— WHAT IS ASKED —
Select the lines below containing the word "that".

— DATA SHOWN —
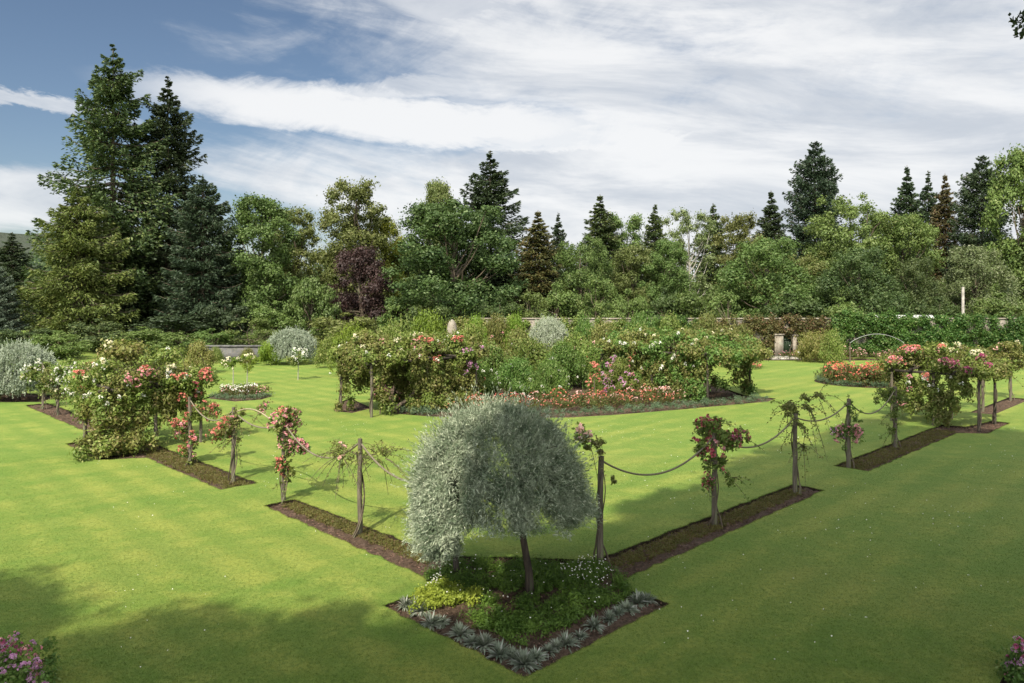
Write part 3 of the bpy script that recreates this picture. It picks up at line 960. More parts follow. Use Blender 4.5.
MIDDLE = [  # shrubs and roses between the pergolas and the wall
    (352, 330, 52, 24, 'rambler_bright', 'bright shrub rose at the back left of the central garden', [('white', 5, False)]),
    (395, 326, 54, 26, 'rambler', 'tall green shrub behind the left central pergola', [('cream', 6, False)]),
    (425, 318, 56, 24, 'rambler_bright', 'feathery bright shrub behind the left central pergola', [('cream', 5, False)]),
    (470, 330, 56, 26, 'rambler', 'broad green rose shrub below the stone pier', [('white', 6, False)]),
    (495, 320, 63, 16, 'rambler_olive', 'pink-flowered shrub against the wall', [('pink', 26, True)]),
    (475, 322, 62, 16, 'rambler_bright', 'yellowish shrub against the wall beside the pink-flowered one', None),
    (520, 334, 54, 24, 'rambler_olive', 'olive rose shrub left of the middle silver pear', [('white', 6, False)]),
    (515, 320, 63, 14, 'rambler_bright', 'lime shrub against the wall left of the middle silver pear', None),
    (586, 322, 62, 16, 'rambler_green', 'dark green shrub right of the middle silver pear', [('cream', 6, True)]),
    (575, 338, 52, 24, 'rambler', 'green rose shrub in front of the middle silver pear', [('blush', 8, False)]),
    (604, 328, 56, 22, 'rambler_olive', 'yellow and white flowering shrub rose in the central garden', [('blush', 16, True), ('cream', 8, False)]),
    (640, 332, 54, 26, 'rambler', 'pale-flowered shrub behind the right central pergola', [('white', 14, True), ('coral', 5, False)]),
    (640, 318, 63, 22, 'rambler_green', 'green climber against the wall left of the gate', None),
    (672, 320, 62, 22, 'rambler', 'tall shrub against the wall behind the right central pergola', [('blush', 6, False)]),
    (706, 320, 62, 22, 'rambler_olive', 'yellow-green shrub against the wall near the gate', None),
    (740, 330, 58, 22, 'rambler_olive', 'orange-pink rose shrub left of the gate', [('coral', 40, True)]),
    (560, 344, 62, 14, 'rambler', 'small green shrub below the middle silver pear', None),
    (812, 336, 63, 16, 'rambler_olive', 'pale wall shrub right of the gate', [('white', 5, True)]),
    (832, 334, 62, 14, 'rambler', 'low wall shrub left of the iron arch', None),
    (330, 340, 58, 16, 'rambler', 'green shrub right of the far silver pear', None),
    (268, 345, 60, 14, 'rambler_bright', 'bright low shrub left of the far silver pear', None),
    (200, 345, 54, 18, 'rambler_olive', 'pale olive shrub behind the left rose pergola', None),
    (216, 349, 62, 8, 'rambler', 'small bush before the left end of the low stone wall', None),
    (248, 350, 61, 9, 'rambler_olive', 'small bush before the right end of the low stone wall', None),
    (112, 350, 46, 22, 'rambler_olive', 'yellow-green shrub between white roses and the left pergola', [('white', 5, False)]),
]
for px, py, Y, hw, mt, lb, fl in MIDDLE:
    shrub_thing(px, py, Y, hw, mt, lb, 'shrub_rose' if fl else 'shrub', flowers=fl, group='shrubs of the central garden')

# massed ramblers on the near side of the central garden: leafy mounds
MASS = [
    (488, 348, 46.0, 28, 'rambler_green', 'dark green rambler mound left in the central mass', [('white', 11, False)]),
    (530, 344, 47.0, 30, 'rambler', 'middle rambler mound of the central mass', [('white', 15, False), ('cream', 6, False)]),
    (565, 348, 45.5, 26, 'rambler_green', 'rambler mound with white flowers right of the middle', [('white', 13, False)]),
    (595, 350, 47.5, 26, 'rambler', 'airy rambler mound left of the mauve rose', [('white', 13, False), ('coral', 5, False)]),
    (515, 362, 42.5, 26, 'rambler_green', 'deep green low rambler above the red rose bed', [('white', 10, False)]),
    (478, 364, 42.0, 22, 'rambler_green', 'leafy low rambler right of the left central pergola', [('coral', 5, False), ('white', 5, False)]),
    (548, 364, 42.0, 24, 'rambler_green', 'leafy low rambler in the middle above the red rose bed', [('white', 10, False)]),
    (622, 362, 43.0, 20, 'rambler', 'pink and mauve rose shrub above the red rose bed', [('mauve', 37, True), ('pink', 17, True)]),
    (595, 368, 41.5, 9, 'rambler', 'small red rose beside the mauve one', [('coral', 17, True)]),
    (445, 366, 41.5, 13, 'rambler_olive', 'pale mauve rose at the right end of the left central pergola', [('mauve', 27, True), ('white', 10, True)]),
]
for px, py, Y, hw, mt, lb, fl in MASS:
    shrub_thing(px, py, Y, hw, mt, lb, 'rambling_rose', 'rose', flowers=fl, group='ramblers massed in the central garden')

# ------------------------------------------------------------------ pergolas
def pergola(name, label, A, B, Hh, roof, seed, leafmat, olive, n_leaf, dark_posts, flower_sets, curtains, foot=None, L=.13, hood=.55):
    """A = corner (x, y), roof (la, axis_a, wb, axis_b): a timber frame carrying a climbing rose; local origin at the corner"""
    la, ua, wb, ub = roof
    ua, ub = np.asarray(ua), np.asarray(ub)

    def W(s, t, z):
        q = ua * s + ub * t
        return np.array([q[0], q[1], z])
    root = thing('pergola', label[0], 'pergola', (A[0], A[1], 0), 0, 'rose pergolas')
    npost = 3
    for i in range(npost):
        for t in (0, wb):
            mb = MB()
            s = la * i / (npost - 1)
            p = W(s, t, 0)
            tube(mb, [p + (0, 0, -.12), p + (.01, .01, Hh * .5), p + (0, 0, Hh)], [.065, .06, .055], 8)
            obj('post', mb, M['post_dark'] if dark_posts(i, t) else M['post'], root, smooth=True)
    for t in (0, wb):
        mb = MB()
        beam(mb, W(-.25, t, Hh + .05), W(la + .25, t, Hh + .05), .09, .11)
        obj('long_beam', mb, M['post_dark'], root)
    for i in range(npost * 2 - 1):
        mb = MB()
        s = la * i / (npost * 2 - 2)
        beam(mb, W(s, -.3, Hh + .16), W(s, wb + .3, Hh + .16), .07, .09)
        obj('cross_beam', mb, M['post_dark'], root)
    for i in (0, npost - 1):
        for t, sg in ((0, 1), (wb, -1)):
            mb = MB()
            s = la * i / (npost - 1)
            beam(mb, W(s, t, Hh - .5), W(s, t + sg * .45, Hh + .03), .05, .06)
            obj('brace', mb, M['post_dark'], root)
    # the rose
    rose = thing('climbing_rose', label[1], 'rose', (A[0], A[1], 0), 0, 'roses on the pergolas')
    k = int((26 if la < 5 else 44) * la * wb / 7)
    s, t = rng.uniform(-.35, la + .35, k), rng.uniform(-.4, wb + .4, k)
    e = np.clip(np.minimum.reduce([s + .35, la + .35 - s, t + .4, wb + .4 - t]) / .8, .15, 1)
    z = Hh + .12 + hood * e * rng.uniform(.1, 1.0, k)
    C = np.array([W(a_, b_, c_) for a_, b_, c_ in zip(s, t, z)])
    rc = rng.uniform(.30, .58, k)
    Cc, Rc = [C], [np.stack([rc, rc, rc * .7], 1)]
    for (s0, s1, t0, t1, z0, dens) in curtains:
        n = dens
        q = rng.uniform(0, 1, n)
        zz = rng.uniform(z0, Hh, n)
        c = np.array([W(s0 + (s1 - s0) * a_, t0 + (t1 - t0) * a_, b_) for a_, b_ in zip(q, zz)])
        c[:, :2] += rng.normal(size=(n, 2)) * .1
        r = rng.uniform(.18, .36, n) * (1.25 if la > 5 and z0 < .4 else 1)
        Cc.append(c)
        Rc.append(np.stack([r * .8, r * .8, r * 1.2], 1))
    if foot:
        for (s_, t_, r_, n) in foot:
            c = np.array([W(s_, t_, 0)] * n) + rng.normal(size=(n, 3)) * np.array([r_, r_, .3]) * .6
            c[:, 2] = np.abs(c[:, 2]) + .15
            r = rng.uniform(.2, .38, n)
            Cc.append(c)
            Rc.append(np.stack([r, r, r], 1))
    C, R = np.concatenate(Cc), np.concatenate(Rc)
    vol = R[:, 0] ** 2
    cnt = np.maximum(12, (n_leaf * vol / vol.sum()).astype(int))
    pick = rng.uniform(size=len(C)) < olive
    for nm, sel, mt in (('foliage', ~pick, leafmat[0]), ('young_foliage', pick, leafmat[1])):
        if sel.any():
            mb = MB()
            clumps(mb, C[sel], R[sel], cnt[sel], L, .55, fill=.5, droop=.25, rnd=.7, jitter=1.8)
            obj(nm, mb, M[mt], rose)
    # wands that arch out of the top
    mb = MB()
    for _ in range(int(26 * la)):
        a_, b_ = rng.uniform(-.3, la + .3), rng.uniform(-.4, wb + .4)
        p0 = W(a_, b_, Hh + .3 * hood)
        d = unit(np.append(rng.normal(size=2) * .8, 1.0))
        ln = rng.uniform(.4, .9) * (1 + hood * .6)
        sv = np.linspace(0, 1, 6)[:, None]
        pts = p0 + d * ln * sv + np.array([0, 0, -.35]) * ln * sv ** 2
        tube(mb, pts, np.linspace(.012, .004, 6), 3, 1, cap=False)
        u = rng.uniform(.25, 1, 10)
        c = np.column_stack([np.interp(u, sv[:, 0], pts[:, q]) for q in range(3)]) + rng.normal(size=(10, 3)) * .04
        leaf(mb, c, d + rng.normal(size=(10, 3)), L * .95, L * .45, 0)
    obj('shoots', mb, [M[leafmat[1]], M['bark']], rose)
    for i in range(npost):
        for t in (0, wb):
            if rng.uniform() < .8:
                mb = MB()
                sx = la * i / (npost - 1)
                ph = rng.uniform(0, 6)
                zz = np.linspace(0, Hh, 9)
                tube(mb, np.array([W(sx, t, z_) for z_ in zz]) + np.column_stack([.09 * np.cos(zz * 3 + ph), .09 * np.sin(zz * 3 + ph), 0 * zz]),
                     np.linspace(.025, .012, 9), 5, cap=False)
                obj('stem', mb, M['bark'], rose)
    for (col, n, s0, s1, t0, t1, z0, z1, big) in flower_sets:
        pts = []
        for _ in range(n):
            q = W(rng.uniform(s0, s1), rng.uniform(t0, t1), rng.uniform(z0, z1))
            dv = unit(np.array([rng.normal() * .25, -.75, .45 if q[2] > Hh else .1]))
            q = C[((C - q) ** 2).sum(1).argmin()] + rng.normal(size=3) * .05
            for _ in range(24):                                   # out to the surface of the foliage
                if (((q - C) / (R * .95)) ** 2).sum(1).min() > 1:
                    break
                q = q + dv * .07
            pts.append(q)
        put_flowers(rose, pts, col, big)
    return root


# the one across the right-hand row: axis b from its dark outer end
pergola('right', ('timber pergola with dark end posts across the right row of posts',
                  'pink and magenta climbing rose over the right-hand pergola with dark posts'), AB(27.8, .95), None, 2.2,
        (3.4, EB, 2.5, EA), 1, ('rambler', 'rambler_olive'), .4, 44000, lambda i, t: i == 0,
        [('coral', 26, 1.6, 3.8, -.7, 1.2, 2.5, 3.1, True), ('pink', 22, 1.8, 3.9, -.6, 1.8, 2.3, 3.0, True), ('magenta', 26, .2, 1.6, -.5, .9, 2.45, 2.95, True),
         ('cream', 16, .2, 3.4, 1.4, 3.0, 2.7, 3.3, True), ('pink', 7, 3.2, 3.8, -.8, -.2, .6, 1.4, True), ('white', 10, .6, 3.4, -.5, .3, 1.4, 2.3, False)],
        [(1.3, 3.5, 0, 0, .5, 22), (1.2, 3.6, 2.5, 2.5, .4, 22), (3.4, 3.4, 0, 2.5, .8, 16), (.4, 1.2, 0, 0, 1.5, 8), (.9, 1.9, 0, 0, .1, 16)], L=.12, hood=.95)

# the one across the left-hand row: axis a from its outer end
pergola('left', ('timber pergola smothered in roses across the left row of posts',
                 'mixed pink, red and white climbing rose burying the left-hand pergola'), AB(.55, 21.05), None, 2.2,
        (3.3, EA, 2.5, EB), 2, ('rambler_olive', 'rambler'), .5, 52000, lambda i, t: False,
        [('pink', 17, 1.0, 1.7, -.75, -.1, 2.65, 3.15, True), ('coral', 7, 1.1, 1.8, -.7, -.2, 2.7, 3.1, True), ('coral', 20, 2.5, 3.8, -.75, -.2, 1.8, 3.0, True),
         ('red', 8, 2.9, 3.8, -.8, -.3, 1.6, 2.7, True), ('white', 26, -.5, 3.5, -.8, 1.5, 1.6, 3.4, False), ('cream', 12, -.5, 3.5, -.4, 2.7, 2.4, 3.5, True),
         ('coral', 8, -.3, .6, 1.5, 2.7, 2.2, 2.9, True)],
        [(-.1, 1.3, 0, 0, .2, 46), (-.1, -.1, 0, .6, .2, 14), (1.9, 3.4, -.1, -.1, 1.1, 34), (0, 3.3, 2.5, 2.5, .3, 46), (-.1, -.1, 1.6, 2.6, 1.2, 10), (3.3, 3.3, 0, 2.5, 1.2, 22), (1.2, 2.0, 0, 0, 1.4, 12)],
        foot=[(.1, -.2, .7, 20), (.8, -.2, .5, 12)], L=.125, hood=1.35)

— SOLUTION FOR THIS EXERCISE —
Write part 3 of the bpy script that recreates this picture. It picks up at line 960. More parts follow. Use Blender 4.5.
    # wands that arch out of the top